Hmm. I really think that the captain is more right than wrong here: take a look at the Center for Defense Information comparison of US military spending vs. the rest of the world. We can sneeze and blow most armies off the Risk board.

While military spending remains massive, it's only 3/17ths ($300M vs. $1.7B) of the federal budget, perhaps 1/4 of the budget less spending on debt service, a somewhat larger percentage depending on how you handle entitlements including Social Security. It's not 50% by a long shot.

The CIA World Factbook, tellingly, gives US military spending as 3.5% of the GDP. North Korea, by contrast, spends 25-35% of its GDP on the armed forces. This is insane even by the inflated standards of our own military. That funds a somewhat under-prepared military of 1 million, large by any standard. That army is not capable of sustaining a capture of the Korean peninsula; they may not even be capable of effectively pushing back the front line. They are certainly capable of sowing chaos and raining death on large parts of their neighbor before their all-but-inevitable loss.

South Korea seeks peace because they have more to fear from a destabilized North Korea. If Bush thinks that containment-to-the-point-of-collapse a la Reagan is the way to go here, the people who are within spitting distance of North Korean artillery batteries may be forgiven for having a slightly different opinion.
posted by dhartung at 11:10 PM on March 8, 2001


it's only 3/17ths ($300M vs. $1.7B)


$300b (not $300m) vs. ~$600b if you're talking about the discretionary budget — the one the gets written every year — or $300b vs. $1.7t (not $1.7b), which would be 1/6th, includes money that, in a sense, has already been spent. It would take an act of Congress to change this spending because a hell of a lot that has to do with money they aren’t shelling out to the departments, owe the States, are paying the debt or use to keep up social programs.

When people talk about spending on departments such as Defense, they’re talking about the discretionary budget. Discretionary is the one that the President has more control over, hence it’s most often referred to as “the budget.” You know, “Bush is sending his budget to Congress” and such.
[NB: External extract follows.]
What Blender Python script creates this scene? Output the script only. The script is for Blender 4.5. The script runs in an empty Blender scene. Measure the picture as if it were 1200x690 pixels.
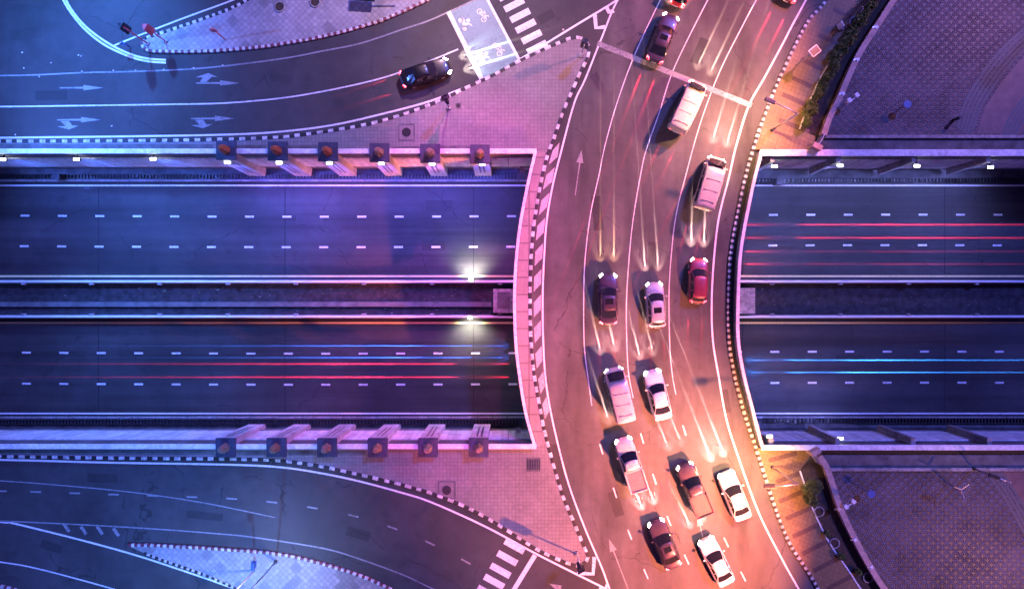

The Appropriations Committee has a little tutorial.
posted by capt.crackpipe at 12:21 AM on March 9, 2001


I just realized, after posting that, why Droth and Dan and I didn't understand one another. Now I understand what we’re all talking about. So, yea, depending on how you look at it, the US spends either 50% or 20% on the defense budget.

Okay then.

Peace to the Middle East.
posted by capt.crackpipe at 12:27 AM on March 9, 2001


I hate doing that. s/M/B and s/B/T. D'oh!